Patents from that era only lasted for 17 years from date of issue. These days they last 20 years from date of filing.

Further, you are not prohibited from "experimenting" with an invention described in a patent -- part of the rationale for getting the description out there is to encourage people (industry) to build further. So - even if a patent is still in effect (and this one won't be) you can do all the fiddling you like on your own. You become a licensing target when you begin to try to manufacture in volume and/or sell it.

The patent archives are awash with both interesting inventions, and maybe more importantly, all kinds of teachings about the "art" area that the invention is working in. The patent is essentially a time limited monopoly the government grants in exchange for your teaching the community about your invention. As well, the inventor is justifying the "novelty" of his invention, and to do this, a lot of educational material is provided on alternate methods so as to let the patent examiner better see the novelty of the proposed invention.
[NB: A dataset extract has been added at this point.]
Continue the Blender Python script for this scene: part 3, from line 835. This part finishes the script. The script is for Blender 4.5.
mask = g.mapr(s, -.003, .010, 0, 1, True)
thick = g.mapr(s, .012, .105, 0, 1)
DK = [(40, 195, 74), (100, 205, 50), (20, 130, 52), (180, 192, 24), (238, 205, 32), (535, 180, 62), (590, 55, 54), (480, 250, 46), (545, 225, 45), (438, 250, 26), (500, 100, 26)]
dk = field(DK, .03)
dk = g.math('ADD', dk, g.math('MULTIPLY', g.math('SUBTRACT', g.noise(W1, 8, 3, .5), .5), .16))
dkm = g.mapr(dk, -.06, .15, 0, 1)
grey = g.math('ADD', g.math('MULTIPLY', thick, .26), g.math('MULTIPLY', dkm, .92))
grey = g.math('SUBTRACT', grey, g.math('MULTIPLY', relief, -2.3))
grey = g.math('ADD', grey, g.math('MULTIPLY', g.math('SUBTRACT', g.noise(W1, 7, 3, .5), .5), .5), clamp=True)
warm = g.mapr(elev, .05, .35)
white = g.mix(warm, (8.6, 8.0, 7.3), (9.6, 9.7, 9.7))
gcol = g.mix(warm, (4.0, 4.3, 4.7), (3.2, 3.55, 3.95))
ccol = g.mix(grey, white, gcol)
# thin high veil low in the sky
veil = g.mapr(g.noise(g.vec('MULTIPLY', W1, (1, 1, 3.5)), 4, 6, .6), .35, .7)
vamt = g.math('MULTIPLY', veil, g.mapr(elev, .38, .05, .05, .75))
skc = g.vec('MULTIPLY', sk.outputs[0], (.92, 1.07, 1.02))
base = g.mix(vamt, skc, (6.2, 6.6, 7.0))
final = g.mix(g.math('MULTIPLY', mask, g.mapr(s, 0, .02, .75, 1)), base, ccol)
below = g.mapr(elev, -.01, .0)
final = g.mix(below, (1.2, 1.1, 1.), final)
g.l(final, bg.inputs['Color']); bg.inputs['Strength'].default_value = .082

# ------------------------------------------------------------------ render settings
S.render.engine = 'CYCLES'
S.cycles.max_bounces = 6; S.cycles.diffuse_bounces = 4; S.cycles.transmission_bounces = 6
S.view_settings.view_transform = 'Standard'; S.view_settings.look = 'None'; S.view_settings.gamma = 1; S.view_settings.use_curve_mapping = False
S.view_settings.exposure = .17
The teachings are required to be "enabling" to a person working in that area - so usually the descriptions are pretty well worked out.

If you do start to search for similar items - look in the same classification category. These are buckets used to group similar invention types.

Another related patent worth looking up (to experiment with) is the one on recovering sulfated batteries (lead acid). The company with the fancy technology has a patent, and it describes how to do it. Sorry but the name escapes me for the nonce.

Regards, Tom

-- Tom Stein (indagatr@istar.ca), November 12, 1999.


This sounds really useful for y2K! Or for us who live in the country and often lose elec. during storms. I know nothing about wiring, circuits, etc. but would like to try to build one of these for my parents. Is there a drawing anywhere on line? Can someone detail it very simply with items that can be purchased / scrounged up today? Thanks heaps in advance.